Courtesy of Jeff Bezos via Twitter

On Wednesday, Jan. 15, Amazon Founder and CEO Jeff Bezos announced that Amazon will be investing $1 billion to help digitize small and medium-sized businesses in India. While the audience at the Amazon Smbhav summit applauded Bezos upon hearing this commitment, the Confederation of All India Traders (CAIT), a trade group that represents around 70 million merchants, held protests across 300 cities in India against Amazon. 

While Indian sellers are pushing for the government to rewrite and strengthen its e-commerce policies, Bezos appears to be hedging his bets in hopes that his social media posts of his tour around India and meager promises to invest are enough to silence the cries of his opponents. With a population of 1.3 billion people, India is a key market for Amazon. If the push to change Amazon’s business practices again succeeds, the company could see serious drops in profit. 

Bezos’ announcement comes on the heels of the Competition Commission of India’s (CCI) opening of an anti-competitive investigation into Amazon and its rival, Flipkart. In 2016, New Delhi limited the two companies with a policy that forces foreign owned e-commerce firms to be neutral marketplaces; then, in 2018, the government passed regulations that also banned these foreign sites from selling goods from companies they own a stake in or have commercial arrangements with.

The CCI alleges that both Amazon and Flipkart have violated these policies by having preferred listing for its favored brands, which hurts and leads to the closure of non-preferred brands. Both have also been accused of deep discounting — a practice that disadvantages small and medium-sized businesses that can’t match such low prices. 

The Indian e-commerce market is expected to grow to $200 billion by 2026, showing that there has been an exponential growth in online shopping among the general population of India. This is already concerning for small retailers, but with the inclusion of big firms like Amazon and Flipkart, they don’t stand a chance. In 2018, within six months, more than 50,000 small retailer shops have shut down across India, and CAIT largely attributes this to Amazon’s business practices. Bezos promised to rectify this by vowing to create a million jobs and facilitate exports of “Made in India” goods worth $10 billion via Amazon by 2025. Despite this, he was still met with a cold reception from Indian small business owners and reasonably so. 

India is currently one of Amazon’s fastest-growing markets and it plays a large role in the company’s customer service and research operations. In 2018, Amazon India was worth $16 billion and it had a 30% market share that is poised to grow 23% annually until 2027. Amazon India would eventually reach $70 billion in gross merchandise volume and $11 billion in revenues. In 2019, during the six day period of Diwali alone, Amazon and Flipkart received just over $3 billion worth of orders. 

In comparison to what Amazon makes from its Indian consumers, Bezos’ $1 billion investment  into small and medium-sized businesses is extremely little. This investment is an empty gesture that he hopes will be enough to distract Indian business owners and the government. As large as Amazon is, opposition from the millions of small retailers still poses a problem because of the influence they have over the administration in New Delhi. 
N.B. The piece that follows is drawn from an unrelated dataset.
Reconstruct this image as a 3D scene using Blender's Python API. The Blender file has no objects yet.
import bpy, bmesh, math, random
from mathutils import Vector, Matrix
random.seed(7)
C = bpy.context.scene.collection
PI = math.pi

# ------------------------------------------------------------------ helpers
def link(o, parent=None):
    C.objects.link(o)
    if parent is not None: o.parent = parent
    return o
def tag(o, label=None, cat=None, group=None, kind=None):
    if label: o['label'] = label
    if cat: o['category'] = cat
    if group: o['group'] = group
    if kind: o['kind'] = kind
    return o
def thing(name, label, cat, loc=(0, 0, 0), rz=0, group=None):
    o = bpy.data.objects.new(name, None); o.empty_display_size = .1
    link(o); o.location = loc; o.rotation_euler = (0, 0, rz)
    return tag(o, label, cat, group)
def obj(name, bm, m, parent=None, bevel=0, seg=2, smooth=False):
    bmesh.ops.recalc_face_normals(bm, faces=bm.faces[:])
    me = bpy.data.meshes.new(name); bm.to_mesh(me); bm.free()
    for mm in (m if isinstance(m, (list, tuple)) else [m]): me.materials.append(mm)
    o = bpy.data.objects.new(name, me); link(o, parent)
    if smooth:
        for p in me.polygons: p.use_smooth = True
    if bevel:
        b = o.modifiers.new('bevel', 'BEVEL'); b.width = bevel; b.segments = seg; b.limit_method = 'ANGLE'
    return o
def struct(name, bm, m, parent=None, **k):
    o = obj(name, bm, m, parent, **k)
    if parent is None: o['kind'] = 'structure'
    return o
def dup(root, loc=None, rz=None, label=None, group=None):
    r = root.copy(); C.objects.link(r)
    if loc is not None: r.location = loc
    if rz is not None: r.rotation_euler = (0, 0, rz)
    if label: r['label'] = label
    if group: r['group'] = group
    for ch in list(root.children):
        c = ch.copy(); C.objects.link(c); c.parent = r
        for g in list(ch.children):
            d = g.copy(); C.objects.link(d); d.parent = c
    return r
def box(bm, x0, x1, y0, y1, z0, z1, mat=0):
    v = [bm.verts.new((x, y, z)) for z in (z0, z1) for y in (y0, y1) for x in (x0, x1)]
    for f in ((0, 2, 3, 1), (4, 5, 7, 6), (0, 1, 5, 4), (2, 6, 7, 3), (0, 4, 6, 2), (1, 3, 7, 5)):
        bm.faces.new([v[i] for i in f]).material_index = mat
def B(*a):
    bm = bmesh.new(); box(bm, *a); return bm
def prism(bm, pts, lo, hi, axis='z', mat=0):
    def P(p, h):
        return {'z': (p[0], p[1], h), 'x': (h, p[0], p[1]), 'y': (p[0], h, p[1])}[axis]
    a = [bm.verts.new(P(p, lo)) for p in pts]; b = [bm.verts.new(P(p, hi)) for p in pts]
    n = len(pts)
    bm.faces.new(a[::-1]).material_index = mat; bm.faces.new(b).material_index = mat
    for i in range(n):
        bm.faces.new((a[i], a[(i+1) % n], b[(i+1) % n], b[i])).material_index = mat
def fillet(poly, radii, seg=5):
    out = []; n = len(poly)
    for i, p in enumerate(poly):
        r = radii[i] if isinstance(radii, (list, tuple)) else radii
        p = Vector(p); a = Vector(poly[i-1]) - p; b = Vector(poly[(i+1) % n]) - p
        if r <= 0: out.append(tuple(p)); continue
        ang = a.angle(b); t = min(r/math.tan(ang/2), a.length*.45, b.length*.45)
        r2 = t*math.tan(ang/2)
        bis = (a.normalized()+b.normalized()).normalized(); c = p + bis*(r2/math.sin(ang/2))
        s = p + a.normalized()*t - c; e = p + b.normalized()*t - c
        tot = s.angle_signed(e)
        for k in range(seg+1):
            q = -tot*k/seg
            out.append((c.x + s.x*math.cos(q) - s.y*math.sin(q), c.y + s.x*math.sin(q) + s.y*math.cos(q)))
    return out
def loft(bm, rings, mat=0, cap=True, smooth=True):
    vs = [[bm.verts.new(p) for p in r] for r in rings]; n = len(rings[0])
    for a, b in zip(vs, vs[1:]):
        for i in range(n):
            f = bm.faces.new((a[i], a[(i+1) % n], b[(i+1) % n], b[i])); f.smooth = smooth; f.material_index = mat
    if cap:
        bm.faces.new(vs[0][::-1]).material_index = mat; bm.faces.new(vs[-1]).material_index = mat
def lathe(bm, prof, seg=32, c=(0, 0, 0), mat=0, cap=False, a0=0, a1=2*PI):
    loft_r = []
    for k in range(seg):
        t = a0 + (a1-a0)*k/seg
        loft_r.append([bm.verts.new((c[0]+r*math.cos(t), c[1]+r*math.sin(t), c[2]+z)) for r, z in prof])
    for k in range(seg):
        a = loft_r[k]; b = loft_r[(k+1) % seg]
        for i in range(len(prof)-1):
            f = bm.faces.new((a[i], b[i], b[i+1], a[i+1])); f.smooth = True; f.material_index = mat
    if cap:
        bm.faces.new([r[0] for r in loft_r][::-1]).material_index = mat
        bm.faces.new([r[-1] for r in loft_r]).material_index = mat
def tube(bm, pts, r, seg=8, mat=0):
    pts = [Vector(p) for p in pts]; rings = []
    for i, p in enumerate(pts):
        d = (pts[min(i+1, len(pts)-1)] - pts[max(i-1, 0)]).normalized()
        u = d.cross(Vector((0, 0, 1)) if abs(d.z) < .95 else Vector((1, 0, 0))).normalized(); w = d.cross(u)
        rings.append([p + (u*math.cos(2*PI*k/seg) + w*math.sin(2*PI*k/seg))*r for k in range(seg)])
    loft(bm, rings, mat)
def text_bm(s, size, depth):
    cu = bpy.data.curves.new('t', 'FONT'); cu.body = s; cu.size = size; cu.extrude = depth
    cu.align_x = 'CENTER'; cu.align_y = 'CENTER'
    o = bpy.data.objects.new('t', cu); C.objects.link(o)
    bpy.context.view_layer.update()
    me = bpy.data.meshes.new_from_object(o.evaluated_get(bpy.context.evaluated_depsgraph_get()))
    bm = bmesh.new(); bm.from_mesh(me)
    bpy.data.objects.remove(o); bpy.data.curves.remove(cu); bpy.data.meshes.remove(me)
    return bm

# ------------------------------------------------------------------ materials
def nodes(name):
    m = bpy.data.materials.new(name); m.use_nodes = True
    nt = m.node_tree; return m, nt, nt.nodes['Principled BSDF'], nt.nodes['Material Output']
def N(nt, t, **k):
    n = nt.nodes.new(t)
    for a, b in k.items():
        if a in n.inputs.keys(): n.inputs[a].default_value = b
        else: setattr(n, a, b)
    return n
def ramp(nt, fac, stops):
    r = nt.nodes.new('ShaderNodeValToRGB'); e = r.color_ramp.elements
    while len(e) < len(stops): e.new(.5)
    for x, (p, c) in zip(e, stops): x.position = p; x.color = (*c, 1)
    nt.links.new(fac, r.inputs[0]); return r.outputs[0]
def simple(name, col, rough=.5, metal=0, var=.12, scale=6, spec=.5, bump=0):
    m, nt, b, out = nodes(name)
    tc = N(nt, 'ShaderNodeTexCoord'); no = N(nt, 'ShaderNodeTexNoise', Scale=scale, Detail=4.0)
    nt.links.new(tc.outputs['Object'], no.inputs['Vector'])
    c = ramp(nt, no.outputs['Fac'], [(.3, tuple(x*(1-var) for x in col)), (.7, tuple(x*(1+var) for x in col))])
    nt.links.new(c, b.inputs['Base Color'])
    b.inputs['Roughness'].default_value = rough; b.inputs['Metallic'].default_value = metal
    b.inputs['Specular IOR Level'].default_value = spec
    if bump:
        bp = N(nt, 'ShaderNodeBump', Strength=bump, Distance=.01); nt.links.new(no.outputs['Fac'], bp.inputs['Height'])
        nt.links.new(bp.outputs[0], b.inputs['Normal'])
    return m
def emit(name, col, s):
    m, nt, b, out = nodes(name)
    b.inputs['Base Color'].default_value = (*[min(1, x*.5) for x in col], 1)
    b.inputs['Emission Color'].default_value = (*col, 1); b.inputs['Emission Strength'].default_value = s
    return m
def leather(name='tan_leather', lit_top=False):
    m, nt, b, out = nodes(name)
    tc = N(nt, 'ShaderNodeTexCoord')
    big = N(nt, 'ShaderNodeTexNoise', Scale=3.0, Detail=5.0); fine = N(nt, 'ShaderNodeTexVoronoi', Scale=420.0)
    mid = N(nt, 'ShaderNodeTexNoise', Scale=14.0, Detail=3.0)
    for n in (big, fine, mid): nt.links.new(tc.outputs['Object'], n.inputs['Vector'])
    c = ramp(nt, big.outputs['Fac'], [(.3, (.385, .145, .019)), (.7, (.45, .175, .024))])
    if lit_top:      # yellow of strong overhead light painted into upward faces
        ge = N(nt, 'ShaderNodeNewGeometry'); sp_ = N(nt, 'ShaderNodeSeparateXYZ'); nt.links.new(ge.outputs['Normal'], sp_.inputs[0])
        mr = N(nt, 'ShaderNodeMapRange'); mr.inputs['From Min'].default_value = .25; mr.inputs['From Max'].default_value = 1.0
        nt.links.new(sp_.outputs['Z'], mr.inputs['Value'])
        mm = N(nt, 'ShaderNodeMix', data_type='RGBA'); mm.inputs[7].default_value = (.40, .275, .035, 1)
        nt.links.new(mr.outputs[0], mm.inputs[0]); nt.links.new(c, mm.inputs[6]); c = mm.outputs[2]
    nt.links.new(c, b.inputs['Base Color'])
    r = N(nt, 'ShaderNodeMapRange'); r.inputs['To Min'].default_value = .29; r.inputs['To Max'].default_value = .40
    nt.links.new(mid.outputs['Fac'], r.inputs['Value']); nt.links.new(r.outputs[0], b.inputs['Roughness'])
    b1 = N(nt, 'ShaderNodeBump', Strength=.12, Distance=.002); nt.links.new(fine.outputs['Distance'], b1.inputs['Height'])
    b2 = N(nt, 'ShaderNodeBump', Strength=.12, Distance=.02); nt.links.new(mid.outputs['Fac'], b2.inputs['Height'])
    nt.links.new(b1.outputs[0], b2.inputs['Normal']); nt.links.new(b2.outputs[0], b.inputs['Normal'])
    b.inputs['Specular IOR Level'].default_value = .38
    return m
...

Over 130 million people depend on small scale retail; they make up the traditional voter base that supports the current prime minister, Narendra Modi, and his Bharatiya Janata Party. With reelection weeks away, right now is not the time for Modi to be making decisions that will anger one of his biggest voter bases. The prime minister has even turned down Bezos’ requests for an appointment, in what some speculate to be an attempt to save his own image. 

If Bezos wants to continue making profit in India, something has to change on his part. Amazon needs to pull back its aggressive, dominating methods in the Indian e-commerce market or invest even more money in small businesses. If not, Bezos and Amazon could be facing big losses if their practices and struggling small retailers push the Modi administration to put more restrictions on foreign e-commerce firms.